Chen Jianguo, who runs a textile enterprise in Quanzhou, east China's Fujian Province, came to Yudu with his son.

"The textile industry has reached a point where transformation is unavoidable," Chen said. "The pressure is heavy. Sometimes I can't sleep at night."

But standing in Yudu, he said, changed the scale of those worries. "When I think of the Red Army setting out from here, not knowing whether they would return or how far they could go, what do my difficulties amount to?"

His son, Chen Yuxuan, is in his first year of high school. Chen said the boy had grown up in comfortable conditions and could easily become discouraged by small setbacks. "I wanted him to see what real difficulty looks like," he said.

That lesson, he added, could not be taught in a classroom.

"Reading about the Long March in books is completely different from standing by the Yudu River and watching the performance," Chen Yuxuan said. "I used to think that 'not fearing difficulties' was just a slogan, but now I realize that it really takes courage."

During the May Day holiday this year, Yudu received 855,900 tourist visits and generated 690 million yuan (about 101 million U.S. dollars) in tourism revenue, up 10.27 percent and 10.93 percent year-on-year, respectively. The memorial park marking the starting point of the Central Red Army's Long March received more than 200,000 visits during the holiday.

Since 2024, the county has introduced immersive programs that allow visitors to step into recreated departure scenes. More than 70,000 people have taken part so far, many of them young people. Yudu has also trained more than 2,200 youth guides, known locally as "Little Red Star" docents, to tell Long March stories from a younger generation's perspective.

The Long March remains one of China's most powerful symbols of hardship and resolve. A familiar saying goes, "When the going gets tough, remember the Long March." Mao Zedong's line, "Of the trying long march, the Red Army makes light, thousands of rivers and mountains are barriers slight," is still widely quoted.

The history has also drawn foreign visitors. Australian scholar Mark Linton came to Yudu last October, retracing part of the route taken by the Central Red Army. He spent a morning at one of the river crossings, studying the remains of the site and speaking with descendants of Red Army soldiers.

"You stand here and imagine tens of thousands crossing this river into the unknown," he said. "That kind of determination is striking."
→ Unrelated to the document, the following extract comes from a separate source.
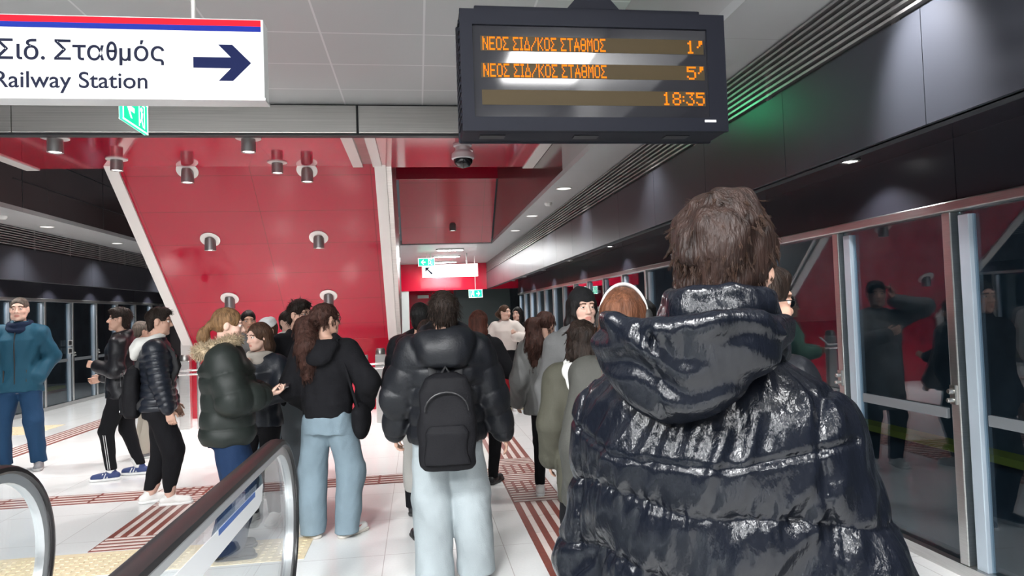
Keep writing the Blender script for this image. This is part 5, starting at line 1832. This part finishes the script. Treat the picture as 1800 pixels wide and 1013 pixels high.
person('dark-haired person in a glossy black puffer behind the left shoulder of the backpack man', .02, 5.6, -12, H=1.68, h=.009,
       jacket=dict(m=NYL, bulk=.05, hem=.82, puff=.014, pitch=.11, hood='down', hs=1.25), trousers=dict(m=COTB, loose=.02), shoes=dict(m=SHB, ms=SOLEB), hair=dict(style='messy', m=H_BLK, th=.014))
person('woman with reddish-brown hair and a black jacket right of the backpack man', .57, 6.45, -25, H=1.61, fem=True, h=.009, head=(-10, 0, 0),
       armR=dict(w=(.20, .26, 1.05), e=(.7, -.8, -.4), hd=(0, 1, .4), curl=.6), jacket=dict(m=COTB, bulk=.035, hem=.82, hood='down'), trousers=dict(m=COTB, loose=.014, flare=.3), shoes=dict(m=SHB, ms=SOLEB),
       hair=dict(style='long', m=H_RED, len=.22, n=.003, th=.012), extras=[scarf(COTB, .036), shoulder_bag('red bag at the side of the woman with reddish-brown hair', cloth('red_cloth', (0.45, 0.02, 0.03), 0.7), 1, 1.0, .08, .25, (.05, .09, .11))])

# far pair
person('woman in a cream sweater and black trousers standing far back on the platform', 1.40, 11.05, 172, H=1.70, fem=True, h=.010, skin=1, head=(52, 0, 0),
       armL=dict(w=(-.16, .20, 1.22), e=(-.9, -.2, -.5), curl=.8, hd=(.4, .4, 1), pn=(0, -1, 0)), armR=dict(w=(.22, .14, .98), e=(.9, -.4, -.2), curl=.6),
       jacket=dict(m=CREAM, bulk=.035, hem=1.00, sleeve=.022, wr=.006, collar=.03), trousers=dict(m=COTB, loose=.035, flare=1.2, short=-.04), shoes=dict(m=SHW),
       hair=dict(style='pony', m=H_BRN, th=.006, len=.25, tz=.03, n=.003))
person('woman with long black hair and a black coat beside the woman in cream', 1.68, 11.55, 158, H=1.66, fem=True, h=.010, skin=1, head=(-10, 0, 0),
       jacket=dict(m=COTB, bulk=.03, hem=.62), trousers=dict(m=COTB, loose=.02), shoes=dict(m=SHB, ms=SOLEB), hair=dict(style='long', m=H_BLK, len=.36, n=.004, front=.22))

# right-hand group
person('woman with curly brown hair and an oversized grey leather jacket seen from behind', 1.10, 5.88, -18, H=1.58, fem=True, h=.008, skin=0, head=(-25, -18, 0),
       armR=dict(w=(.26, .12, .90), curl=.5), armL=dict(w=(-.30, .06, .90), curl=.5), jacket=dict(m=GREYL, bulk=.055, hem=.78, flare=.03, wr=.009, wf=20, sleeve=.03), trousers=dict(m=COTB, loose=.008, flare=.3, kneeb=.6, short=.02),
       shoes=dict(m=SHW, sock=SOCKW, top=.10), hair=dict(style='pony', m=H_CUR, th=.010, len=.36, tz=.02, tx=-.10, vol=1.5, n=.005, nf=55, nst=(1, 1, .6), n2=.004, tufts=dict(n=2500, len=.06, r=.0018, curl=.6, out=.2, down=.9, clumps=240, seg=7)))
person('woman in a black beanie and grey hooded coat looking back at the viewer', 1.05, 4.30, 172, H=1.72, fem=True, h=.0065, skin=1, head=(16, 0, 0),
       jacket=dict(m=GREYC, bulk=.045, hem=.60, wr=.008, sleeve=.02, hood='down', hs=1.2, collar=.05), trousers=dict(m=COTB, loose=.016), shoes=dict(m=SHB, ms=SOLEB), hair=dict(style='long', m=H_BLK, len=.22, front=.14), extras=[beanie(cloth('beanie_black', (0.012, 0.012, 0.013), 0.9))])
person('dark curly-haired girl in an olive jacket with a white fleece hood seen from behind', .915, 3.75, -8, H=1.53, fem=True, h=.007, head=(-6, 0, 0),
       jacket=dict(m=OLIVE, bulk=.045, hem=.62, wr=.006, sleeve=.02, hood='down', hm=WHITEC, hlabel='white fleece hood', hs=1.1), trousers=dict(m=COTB, loose=.016), shoes=dict(m=SHB, ms=SOLEB),
       hair=dict(style='bob', m=H_DK, len=.16, th=.014, n=.009, nf=55, nst=(1, 1, .7), n2=.004, vol=1.1, tufts=dict(n=3000, len=.05, r=.0015, curl=.6, out=.2, down=.8, clumps=300, seg=7)))
person('woman with long auburn hair and headphones standing beyond the man in front', .82, 2.65, -12, H=1.67, fem=True, h=.006, head=(-20, -4, 0),
       jacket=dict(m=cloth('dark_olive_coat', (0.045, 0.045, 0.040), 0.7), bulk=.025, hem=.62, wr=.006, collar=.03), trousers=dict(m=COTB, loose=.016), shoes=dict(m=SHB, ms=SOLEB),
       hair=dict(style='long', m=H_AUB, len=.34, th=.010, n=.0035, nf=110, back=.07, nst=(1, 1, .12), tufts=dict(n=1500, len=.12, r=.0014, down=1.4, out=.15, rnd=.10, curl=.06, grav=1.2)),
       extras=[headphones(mat('headphone_white', (0.72, 0.71, 0.70), 0.3), mat('headphone_pad', (0.02, 0.02, 0.02), 0.6))])
person('man with glasses in profile facing right, mostly hidden by the man in front', 1.11, 2.12, -84, H=1.71, h=.0055, skin=0, head=(0, 0, 0),
       jacket=dict(m=NYL, bulk=.02, hem=.7, wr=.006), trousers=dict(m=COTB, loose=.02), shoes=dict(m=SHB, ms=SOLEB),
       hair=dict(style='messy', m=H_DK, th=.010, top=.012, n=.004, beard=True), extras=[glasses()])

# people hidden behind the man in front, seen in the glass of the right screen doors
person('young man holding a phone to his ear, seen reflected in the right screen doors', 1.78, 6.05, 196, H=1.76, h=.009, skin=0, head=(8, 0, 0),
       armR=dict(w=(.125, .10, 1.57), e=(.9, .1, -.6), curl=.8, hd=(-.15, .1, 1), pn=(-1, -.2, 0), th=(0, 1, .2)), armL=dict(w=(-.02, .25, 1.25), e=(-.9, -.3, -.4), curl=.7, hd=(.8, .2, .4), pn=(0, -1, 0), th=(0, 0, 1)),
       jacket=dict(m=GREYC, bulk=.035, hem=.55), trousers=dict(m=COTB, loose=.02), shoes=dict(m=SHW), hair=dict(style='messy', m=H_DK, th=.010, top=.012),
       extras=[phone(1, (0, .2, 1), 'dark phone held to the ear of the reflected young man')])
person('woman with glasses and a green jacket, seen reflected in the right screen doors', 2.30, 6.75, 110, H=1.66, fem=True, h=.010, skin=0,
       armL=dict(w=(-.06, .26, 1.12), e=(-.8, -.6, -.5), curl=.7), armR=dict(w=(.08, .28, 1.14), e=(.8, -.6, -.5), curl=.7), jacket=dict(m=cloth('sage_green_cloth', (0.16, 0.30, 0.22), 0.8), bulk=.035, hem=.80), trousers=dict(m=COTB, loose=.02), shoes=dict(m=SHW),
       hair=dict(style='long', m=H_BLK, len=.30), extras=[glasses()])
person('person in a black jacket facing the viewer, seen reflected at the right edge', 2.22, 4.35, 178, H=1.70, h=.010, skin=0,
       jacket=dict(m=COTB, bulk=.035, hem=.78, hood='down'), trousers=dict(m=COTB, loose=.03), shoes=dict(m=SHB), hair=dict(style='short', m=H_DK, th=.010))

# ---------------------------------------------------------------- the man in front
FRONTN = mat('glossy_black_nylon', (0.004, 0.005, 0.008), 0.20, spec=0.25, bump=0.25, bscale=38, stretch=(1.5, 1.5, 0.5))
def front_jacket(I):
    s, r, nk, sh, el, wr = I['s'], I['root'], I['neck'], I['sh'], I['el'], I['wr']
    lo, hi = V(-.42, -.34, .86), V(.42, .24, 1.60)
    f = Field(lo, hi, .0045)
    b = .046
    P = [(z, rx*.95+b*(.85 if z < 1.3 else .5 if z < 1.42 else .25), ry+b*(1.0 if z < 1.4 else .5), cy) for z, rx, ry, cy in BASE if z >= .78]
    f.torso(P, .03, ex=2.4)
    for q in (1, -1):
        f.cap(nk+V(q*.05, 0, -.02), sh[q]+V(0, 0, -.005), .058, .074, .05)
        f.limb([sh[q], el[q], wr[q]], [.072, .068, .056], .04)
    ii = np.where(np.abs(f.F) < .045)
    x, y, z = f.ax[0][ii[0]], f.ax[1][ii[1]], f.ax[2][ii[2]]
    rg = np.random.RandomState(2)
    # rows of stitching; the padding swells between them
    zz = z+.010*np.sin(x*9)+.006*np.sin(x*23+1)+.10*np.maximum(np.abs(x)-.16, 0)
    pitch = .118
    ph = (zz-1.012)/pitch
    fr = ph-np.round(ph)
    upper = 1/(1+np.exp(-(z-1.30)/.012))          # the yoke above is not quilted
    swell = np.sqrt(np.abs(np.cos(np.pi*(fr+.5)))+1e-4)*(1-upper)+.75*upper
    near = np.exp(-(fr*pitch/.030)**2)*(1-upper)
    u = np.arctan2(x, -y+.02)*.20
    amp = .5+.5*np.sin(u*17+z*11)*np.sin(u*31-z*23+2)
    g = np.zeros_like(x)
    for k in range(6):
        fq = rg.uniform(95, 230)
        g += np.sin((u-rg.uniform(.30, .62)*z)*fq+rg.rand()*6.28+1.5*np.sin(z*rg.uniform(14, 30)+u*14))*(130/fq)
    g = g*.34
    g = np.where(g > 0, g, g*.55)
    d = .015*swell+.0058*g*(.30+.55*amp+.55*near)
    d = d+.0035*np.sin((u*.9-z*.5)*46+2.2*np.sin(z*13+1))*(1-.4*upper)
    # fine puckers along the stitching
    d = d+.0022*near*np.sin(u*330+4*np.sin(u*40))
    # yoke seam and armhole seams
    d = d-.006*np.exp(-((z-1.318-.25*np.maximum(np.abs(x)-.10, 0))/.005)**2)*(np.abs(x) < .25)
    arm = np.exp(-((np.abs(x)-(.205+.10*np.maximum(1.36-z, 0)))/.006)**2)*(z > 1.12)
    d = d-.007*arm
    f.F[ii] -= d.astype(f32)
    f.obj('jacket', FRONTN, r, s, relax=1)
    # tall collar
    nk0 = nk
    nk = nk+V(.032, .012, 0)
    f = Field(nk-V(.2, .2, .08), nk+V(.2, .2, .22), .0045)
    f.ring(nk+V(0, .0, .035), .084, .030, .03, rot(0, -8))
    f.ring(nk+V(0, -.004, .085), .082, .024, .03, rot(0, -6))
    f.ring(nk+V(0, -.006, .118), .080, .018, .03, rot(0, -6))
    f.ell(nk+V(0, .0, .12), (.067, .067, .3), .01, cut=True)
    f.wrinkle(.006, 48, 4, (.6, .6, 1.3))
    f.wrinkle(.003, 120, 6, (1, 1, .6))
    f.obj('collar', FRONTN, r, s)
    # hood lying on the back: rim on top, sack below
    nk = nk0
    c = nk+V(.018, -.112, .032)
    f = Field(nk-V(.25, .36, .24), nk+V(.25, .16, .16), .0045)
    f.ell(c+V(.0, -.030, .014), (.138, .074, .048), .03, rot(0, -6))
    f.ell(c+V(-.008, -.030, -.030), (.104, .066, .078), .045, rot(0, -10))
    for q in (1, -1):
        f.cap(c+V(q*.120, .0, .020), c+V(q*.108, .15, .025), .034, .026, .05)
    f.ell(c+V(0, .055, .085), (.118, .105, .070), .025, cut=True)
    f.limb([c+V(-.130, -.030, .052), c+V(-.08, -.082, .048), c+V(0, -.098, .046), c+V(.08, -.082, .048), c+V(.130, -.030, .052)], [.014, .017, .017, .017, .014], .012)
    ii = np.where(np.abs(f.F) < .045)
    x, y, z = f.ax[0][ii[0]]-c[0], f.ax[1][ii[1]]-c[1], f.ax[2][ii[2]]-c[2]
    dr = z+1.5*x*x+.10*x
    dd = .0055*np.sin(dr*105+2.2*np.sin(x*21+1)+1.2*np.sin(x*47))*(.5+.5*np.sin(x*16+dr*30+2))
    dd += .0040*np.sin(dr*62-np.abs(x+.01)*40+.8)
    dd += .0030*np.sin(x*150+5*np.sin(x*31))*np.exp(-((z-.030)/.020)**2)
    dd -= .005*np.exp(-((x+.004)/.0035)**2)*(z < .035)
    f.F[ii] -= dd.astype(f32)
    f.obj('hood', FRONTN, r, s)

person('man in a glossy black hooded puffer jacket seen from behind close to the viewer', .512, 1.18, -45, H=1.79, h=.006, skin=0, fat=.90, head=(8, -3, 0), shz=1.345, hoff=(.024, .035, 0),
       armR=dict(w=(.215, .06, .84), e=(.8, -.6, 0)), armL=dict(w=(-.215, .10, .84), e=(-.8, -.8, 0)),
       trousers=dict(m=COTB, loose=.02), shoes=dict(m=SHB, ms=SOLEB),
       hair=dict(style='messy', m=hairm('hair_dark_brown_base', (0.018, 0.010, 0.008)), th=.012, top=.014, n=.005, nf=75, nst=(1, 1, .8), n2=.006, nf2=105, nape=-.11, seed=7,
                 tufts=dict(n=16000, len=.027, r=.0008, out=.0, down=.70, rnd=.22, curl=.45, grav=.5, clumps=1500, seg=6, m=hairm('hair_dark_brown_wavy', (0.034, 0.018, 0.012), 0.42))),
       extras=[front_jacket])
Linton said he planned to include the trip in a book he is writing on international perspectives of the Long March.

For many visitors, Yudu is not only a place to look back. It is also a place to see how a once-poor revolutionary base area has changed.

The county, long held back by weak infrastructure and limited industry, was lifted out of poverty in 2020 during China's nationwide poverty alleviation campaign. Since then, government support for old revolutionary base areas has helped develop local agriculture, tourism and rural industries.
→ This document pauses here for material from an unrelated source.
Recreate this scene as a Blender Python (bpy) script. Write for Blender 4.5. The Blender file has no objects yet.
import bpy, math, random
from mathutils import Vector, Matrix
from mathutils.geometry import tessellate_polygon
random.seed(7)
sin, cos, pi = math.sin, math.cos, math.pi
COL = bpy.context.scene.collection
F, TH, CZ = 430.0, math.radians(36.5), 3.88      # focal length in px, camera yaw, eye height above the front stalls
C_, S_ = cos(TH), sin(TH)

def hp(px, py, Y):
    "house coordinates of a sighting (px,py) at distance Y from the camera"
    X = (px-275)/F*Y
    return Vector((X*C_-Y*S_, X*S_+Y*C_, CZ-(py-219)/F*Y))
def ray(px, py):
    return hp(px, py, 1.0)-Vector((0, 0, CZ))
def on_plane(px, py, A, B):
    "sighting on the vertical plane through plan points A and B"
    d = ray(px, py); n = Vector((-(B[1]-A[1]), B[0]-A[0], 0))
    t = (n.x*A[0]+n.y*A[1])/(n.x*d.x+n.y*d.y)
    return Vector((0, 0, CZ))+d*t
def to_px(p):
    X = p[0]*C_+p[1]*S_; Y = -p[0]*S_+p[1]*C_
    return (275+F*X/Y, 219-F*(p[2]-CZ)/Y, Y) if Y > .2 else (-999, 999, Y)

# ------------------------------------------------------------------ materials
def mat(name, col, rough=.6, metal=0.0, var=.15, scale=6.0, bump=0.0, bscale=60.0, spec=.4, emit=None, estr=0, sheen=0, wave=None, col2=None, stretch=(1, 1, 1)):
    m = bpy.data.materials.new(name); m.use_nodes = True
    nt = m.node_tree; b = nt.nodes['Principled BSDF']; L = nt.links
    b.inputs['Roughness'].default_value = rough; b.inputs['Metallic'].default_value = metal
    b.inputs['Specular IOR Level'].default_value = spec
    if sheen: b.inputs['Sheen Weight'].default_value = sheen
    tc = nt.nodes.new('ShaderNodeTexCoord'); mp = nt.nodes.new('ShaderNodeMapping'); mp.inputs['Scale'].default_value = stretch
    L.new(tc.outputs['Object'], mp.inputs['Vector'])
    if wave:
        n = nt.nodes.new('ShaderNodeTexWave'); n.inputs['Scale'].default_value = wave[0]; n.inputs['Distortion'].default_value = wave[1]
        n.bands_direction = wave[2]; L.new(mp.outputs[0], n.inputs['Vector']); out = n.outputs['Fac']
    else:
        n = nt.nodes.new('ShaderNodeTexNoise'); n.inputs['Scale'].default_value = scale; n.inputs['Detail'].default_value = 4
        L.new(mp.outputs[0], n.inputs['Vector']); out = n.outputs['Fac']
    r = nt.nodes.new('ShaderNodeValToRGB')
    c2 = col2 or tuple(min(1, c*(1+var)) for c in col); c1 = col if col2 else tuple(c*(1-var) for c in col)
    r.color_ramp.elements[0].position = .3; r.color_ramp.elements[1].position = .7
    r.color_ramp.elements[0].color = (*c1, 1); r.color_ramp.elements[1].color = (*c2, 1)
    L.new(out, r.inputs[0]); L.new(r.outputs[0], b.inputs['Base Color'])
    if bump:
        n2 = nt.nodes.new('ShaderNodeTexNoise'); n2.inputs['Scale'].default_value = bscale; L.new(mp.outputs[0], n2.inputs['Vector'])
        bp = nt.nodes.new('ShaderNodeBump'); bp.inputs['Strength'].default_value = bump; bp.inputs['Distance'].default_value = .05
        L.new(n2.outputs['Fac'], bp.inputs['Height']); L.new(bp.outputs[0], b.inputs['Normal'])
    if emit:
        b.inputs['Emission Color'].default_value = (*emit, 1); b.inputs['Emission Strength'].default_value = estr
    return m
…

In Tantou Village, about 11 km from the county seat, a once-impoverished community has become a popular stop for visitors. The muddy roads and dilapidated houses of the past have given way to clean lanes, renovated homes, and roadside stalls selling selenium-rich vegetables grown by local farmers. Per capita income exceeded 20,000 yuan last year, nearly five times the level of a decade earlier.

During the three-day Qingming Festival in early April and the May Day holiday, villager Liu Changfa said his farmhouse restaurant serves seven to eight tables a day.

"Our predecessors set out so that future generations could live better lives," Liu said. "Now that we have better lives, we still have to keep moving forward."